The MBA also released its 3rd quarter 2018 commercial / multifamily databook:

Sales:

  • Commercial property sales volume was 11% higher during the first 3-quarters of 2018, compared with the same period in 2017.
  • Sales of individual properties increased by 8%, with the sales of apartments and industrial rising by 12% and by 17% respectively.

Originations:

  • Borrowing and lending backed by commercial and multifamily properties fell by 3% in the 3rd quarter and by 7% year-on-year in the 3rd.
  • The decline was attributed to rising rates, with 10-year Treasury yields rising from 2.87% to 3.05% through the quarter.
  • While CMBS and bank lending markets struggled, lending backed by multifamily properties and for government sponsored enterprises (GSEs) continued to grow.

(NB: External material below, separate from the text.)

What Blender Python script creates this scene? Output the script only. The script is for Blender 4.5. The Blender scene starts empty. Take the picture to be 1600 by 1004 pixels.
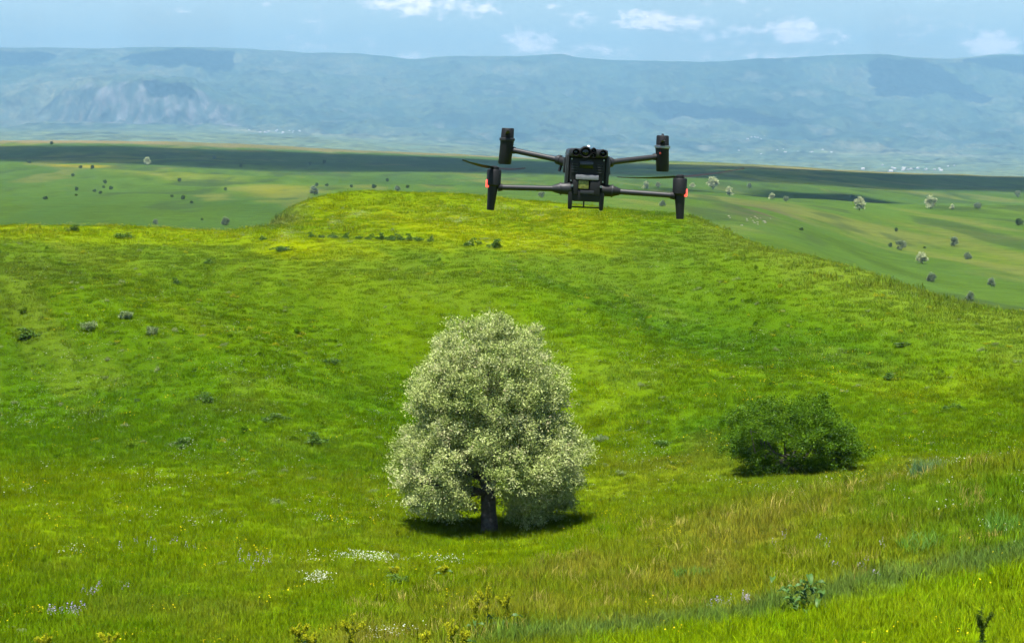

Mortgage Debt Outstanding:

  • The level of commercial / multifamily mortgage debt outstanding rose by $45.4bn (1.4%) to an all-time high in the 3rd
  • Multifamily mortgage debt increased by $26.1bn (2%) to $1.3tn, driving total commercial / multifamily debt outstanding to $3.32tn.

For the week ahead

A relatively busy week on the economic calendar will provide direction for U.S Treasuries and mortgage rates, with wholesale inflation numbers, retail sales figures, manufacturing PMI numbers and December housing sector figures due out through to Thursday.

Some further easing in mortgage rates may come at a push however should further progress be made on trade and the government shutdown come to an end.

Last Friday’s inflation numbers also revealed a first fall in consumer prices in 9-months that, coupled with a more dovish FED, will likely limit the upside for mortgage rates in the week ahead.

It will ultimately boil down to Oval Office chatter and any progress on Capitol Hill, the downward trend in mortgage rates since November as impressive as the rise in rates through the first 3-quarters of the year.

With housing sector numbers due out this week, December’s labor market figures and the continued reversal in mortgage rates should ease some pressure on the housing market, though lingering concerns over the economic outlook may ultimately peg back any marked improvement in sector conditions near-term.